Molecular Mechanisms of Suppressing Asphaltene Aggregation and Flocculation by Dodecylbenzenesulfonic Acid Probed by Molecular Dynamics Simulations

The behaviors of an asphaltene model compound, N-(1-undecyldodecyl)-N′-(5-carboxylicpentyl)-perylene-3,4,9,10-tetracarboxylbisimide (C5PeC11), in the absence and presence of an asphaltene inhibitor, dodecylbenzenesulfonic acid (DBSA), in n-heptane and toluene solutions were studied using molecular dynamics simulation. The presence of DBSA was found to reduce both the rate and degree of C5PeC11 aggregation while increasing the solvation of C5PeC11 molecules in the solvents studied. A higher concentration of DBSA molecules exhibited better dispersion of C5PeC11 molecules. Core–core stacking between polyaromatic cores was found to be the major driving force for C5PeC11 aggregation, while the association among the polar groups was a contributing factor for enhancing aggregation.

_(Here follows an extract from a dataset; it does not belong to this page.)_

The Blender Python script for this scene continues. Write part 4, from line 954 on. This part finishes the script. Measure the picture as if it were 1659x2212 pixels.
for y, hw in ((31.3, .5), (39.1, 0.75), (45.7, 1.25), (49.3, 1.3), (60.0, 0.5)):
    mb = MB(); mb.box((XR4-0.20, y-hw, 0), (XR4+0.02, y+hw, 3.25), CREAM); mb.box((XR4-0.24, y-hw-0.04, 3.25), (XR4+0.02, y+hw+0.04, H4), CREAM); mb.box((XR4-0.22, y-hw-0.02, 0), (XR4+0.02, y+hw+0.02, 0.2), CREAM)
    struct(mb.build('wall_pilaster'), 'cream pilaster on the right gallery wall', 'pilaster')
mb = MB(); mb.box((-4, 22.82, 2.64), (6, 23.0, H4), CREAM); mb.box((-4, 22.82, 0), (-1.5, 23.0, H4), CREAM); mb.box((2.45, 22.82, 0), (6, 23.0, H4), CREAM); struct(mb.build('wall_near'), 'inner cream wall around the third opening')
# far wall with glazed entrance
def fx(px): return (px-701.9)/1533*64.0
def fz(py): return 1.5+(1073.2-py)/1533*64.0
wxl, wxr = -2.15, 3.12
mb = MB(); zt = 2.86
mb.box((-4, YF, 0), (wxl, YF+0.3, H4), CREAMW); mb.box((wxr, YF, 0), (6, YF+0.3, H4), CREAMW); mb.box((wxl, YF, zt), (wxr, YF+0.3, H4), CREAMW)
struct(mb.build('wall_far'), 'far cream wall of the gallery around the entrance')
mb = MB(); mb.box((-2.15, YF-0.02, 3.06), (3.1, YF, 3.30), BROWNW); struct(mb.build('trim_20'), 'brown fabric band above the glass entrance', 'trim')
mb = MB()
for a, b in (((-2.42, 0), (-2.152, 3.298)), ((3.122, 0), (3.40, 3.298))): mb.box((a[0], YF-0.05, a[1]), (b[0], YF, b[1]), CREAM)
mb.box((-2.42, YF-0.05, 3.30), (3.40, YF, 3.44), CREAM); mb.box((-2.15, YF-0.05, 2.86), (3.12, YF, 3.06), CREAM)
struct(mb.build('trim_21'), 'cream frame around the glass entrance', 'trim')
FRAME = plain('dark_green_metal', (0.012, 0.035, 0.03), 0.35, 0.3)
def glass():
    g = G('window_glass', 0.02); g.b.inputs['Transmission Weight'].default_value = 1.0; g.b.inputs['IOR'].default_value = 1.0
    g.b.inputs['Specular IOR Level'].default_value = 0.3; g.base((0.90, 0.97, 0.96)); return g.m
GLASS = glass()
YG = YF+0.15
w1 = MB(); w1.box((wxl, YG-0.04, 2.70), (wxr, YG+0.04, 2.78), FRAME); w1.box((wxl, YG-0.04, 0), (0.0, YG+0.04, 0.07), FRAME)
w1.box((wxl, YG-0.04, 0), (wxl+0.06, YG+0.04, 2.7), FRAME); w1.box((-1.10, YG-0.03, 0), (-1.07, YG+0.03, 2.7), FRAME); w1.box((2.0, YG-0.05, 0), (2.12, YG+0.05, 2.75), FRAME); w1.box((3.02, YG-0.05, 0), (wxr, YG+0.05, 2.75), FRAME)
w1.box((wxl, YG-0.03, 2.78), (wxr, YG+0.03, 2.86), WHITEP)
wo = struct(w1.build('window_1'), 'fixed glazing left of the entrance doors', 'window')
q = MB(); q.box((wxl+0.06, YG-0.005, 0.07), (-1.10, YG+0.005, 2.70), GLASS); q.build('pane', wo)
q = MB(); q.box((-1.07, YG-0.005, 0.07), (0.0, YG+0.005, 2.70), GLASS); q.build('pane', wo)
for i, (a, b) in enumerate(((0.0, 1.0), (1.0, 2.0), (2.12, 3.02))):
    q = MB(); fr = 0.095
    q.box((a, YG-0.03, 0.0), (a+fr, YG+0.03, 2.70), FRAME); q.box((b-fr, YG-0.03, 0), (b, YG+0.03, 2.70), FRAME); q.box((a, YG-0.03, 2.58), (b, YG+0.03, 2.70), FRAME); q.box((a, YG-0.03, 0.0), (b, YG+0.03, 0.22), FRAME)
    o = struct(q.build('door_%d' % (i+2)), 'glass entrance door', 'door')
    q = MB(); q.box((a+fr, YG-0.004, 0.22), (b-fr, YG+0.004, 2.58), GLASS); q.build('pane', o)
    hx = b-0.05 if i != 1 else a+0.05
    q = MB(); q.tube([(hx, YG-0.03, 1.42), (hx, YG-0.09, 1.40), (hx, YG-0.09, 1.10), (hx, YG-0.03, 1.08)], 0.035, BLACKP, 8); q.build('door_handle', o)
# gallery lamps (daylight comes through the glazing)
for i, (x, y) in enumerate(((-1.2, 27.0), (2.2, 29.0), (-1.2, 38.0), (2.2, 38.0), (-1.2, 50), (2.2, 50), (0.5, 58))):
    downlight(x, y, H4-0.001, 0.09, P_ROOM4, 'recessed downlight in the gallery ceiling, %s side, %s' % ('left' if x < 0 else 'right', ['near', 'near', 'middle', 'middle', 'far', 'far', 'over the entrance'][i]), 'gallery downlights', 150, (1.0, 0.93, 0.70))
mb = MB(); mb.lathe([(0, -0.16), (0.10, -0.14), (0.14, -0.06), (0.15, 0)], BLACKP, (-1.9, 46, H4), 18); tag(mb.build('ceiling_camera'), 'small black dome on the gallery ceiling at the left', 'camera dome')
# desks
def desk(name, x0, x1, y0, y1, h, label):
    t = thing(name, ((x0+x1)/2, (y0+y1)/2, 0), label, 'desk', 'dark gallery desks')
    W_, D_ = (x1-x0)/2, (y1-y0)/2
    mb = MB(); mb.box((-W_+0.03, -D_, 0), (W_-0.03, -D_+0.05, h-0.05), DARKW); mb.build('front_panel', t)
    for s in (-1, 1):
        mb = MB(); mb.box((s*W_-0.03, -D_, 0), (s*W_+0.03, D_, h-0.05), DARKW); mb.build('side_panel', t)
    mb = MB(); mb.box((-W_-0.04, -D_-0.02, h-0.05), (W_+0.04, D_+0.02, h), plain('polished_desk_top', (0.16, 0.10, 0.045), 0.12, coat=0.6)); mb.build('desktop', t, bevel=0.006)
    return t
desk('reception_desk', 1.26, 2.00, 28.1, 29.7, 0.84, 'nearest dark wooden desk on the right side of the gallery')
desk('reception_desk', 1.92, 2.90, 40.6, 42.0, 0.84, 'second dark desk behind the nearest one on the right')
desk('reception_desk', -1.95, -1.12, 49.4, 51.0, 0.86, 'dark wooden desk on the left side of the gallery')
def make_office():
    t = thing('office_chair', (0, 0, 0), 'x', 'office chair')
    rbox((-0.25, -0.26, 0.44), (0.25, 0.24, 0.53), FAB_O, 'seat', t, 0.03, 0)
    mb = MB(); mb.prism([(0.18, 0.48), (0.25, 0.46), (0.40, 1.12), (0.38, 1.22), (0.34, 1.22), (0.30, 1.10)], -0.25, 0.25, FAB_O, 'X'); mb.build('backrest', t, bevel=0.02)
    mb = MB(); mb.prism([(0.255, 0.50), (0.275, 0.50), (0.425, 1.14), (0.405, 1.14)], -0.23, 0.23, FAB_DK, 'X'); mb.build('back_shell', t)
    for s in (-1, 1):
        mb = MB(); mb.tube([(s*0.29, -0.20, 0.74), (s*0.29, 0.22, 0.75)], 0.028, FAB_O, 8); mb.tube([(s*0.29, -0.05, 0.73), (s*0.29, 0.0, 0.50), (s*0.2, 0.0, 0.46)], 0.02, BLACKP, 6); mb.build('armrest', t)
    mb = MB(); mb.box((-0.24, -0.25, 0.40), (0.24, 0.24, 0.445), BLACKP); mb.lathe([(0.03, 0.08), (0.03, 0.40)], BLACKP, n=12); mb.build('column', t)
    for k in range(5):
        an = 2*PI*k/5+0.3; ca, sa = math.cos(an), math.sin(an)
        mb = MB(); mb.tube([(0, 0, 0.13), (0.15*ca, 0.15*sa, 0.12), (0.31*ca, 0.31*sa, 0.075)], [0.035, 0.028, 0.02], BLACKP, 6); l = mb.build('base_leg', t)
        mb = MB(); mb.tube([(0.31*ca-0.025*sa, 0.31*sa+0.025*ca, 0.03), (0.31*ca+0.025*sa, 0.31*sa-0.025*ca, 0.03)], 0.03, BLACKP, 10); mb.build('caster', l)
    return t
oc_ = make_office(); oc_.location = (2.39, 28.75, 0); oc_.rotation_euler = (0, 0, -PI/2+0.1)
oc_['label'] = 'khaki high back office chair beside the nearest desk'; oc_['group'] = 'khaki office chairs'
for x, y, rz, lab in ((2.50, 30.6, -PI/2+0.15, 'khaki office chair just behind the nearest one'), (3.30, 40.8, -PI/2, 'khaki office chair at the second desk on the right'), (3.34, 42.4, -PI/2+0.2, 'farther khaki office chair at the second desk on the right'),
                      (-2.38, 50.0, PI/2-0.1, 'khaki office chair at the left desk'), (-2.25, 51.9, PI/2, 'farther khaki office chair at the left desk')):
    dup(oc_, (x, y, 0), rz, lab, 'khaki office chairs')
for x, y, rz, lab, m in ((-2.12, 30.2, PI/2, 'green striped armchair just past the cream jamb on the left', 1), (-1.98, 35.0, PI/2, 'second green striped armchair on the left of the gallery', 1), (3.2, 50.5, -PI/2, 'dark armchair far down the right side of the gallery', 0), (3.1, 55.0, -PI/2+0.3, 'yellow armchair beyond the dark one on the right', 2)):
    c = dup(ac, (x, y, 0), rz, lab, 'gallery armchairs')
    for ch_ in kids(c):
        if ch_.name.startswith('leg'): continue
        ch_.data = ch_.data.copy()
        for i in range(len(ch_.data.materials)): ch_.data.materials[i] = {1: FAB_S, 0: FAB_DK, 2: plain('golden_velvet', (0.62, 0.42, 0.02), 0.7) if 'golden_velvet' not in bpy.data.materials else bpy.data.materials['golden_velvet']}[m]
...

DBSA molecules added after C5PeC11 aggregation were able to weaken the C5PeC11 aggregates by breaking the hydrogen bonds between C5PeC11 molecules within the aggregates. A protective shell of DBSA molecules around C5PeC11 aggregates was formed due to the interactions between DBSA and C5PeC11 and the self-association of DBSA molecules. The protective shell was beneficial for hindering the flocculation of C5PeC11 aggregates. The results provided a scientific basis for manipulating asphaltenes precipitation as often occurred in oil production wells and transport pipelines.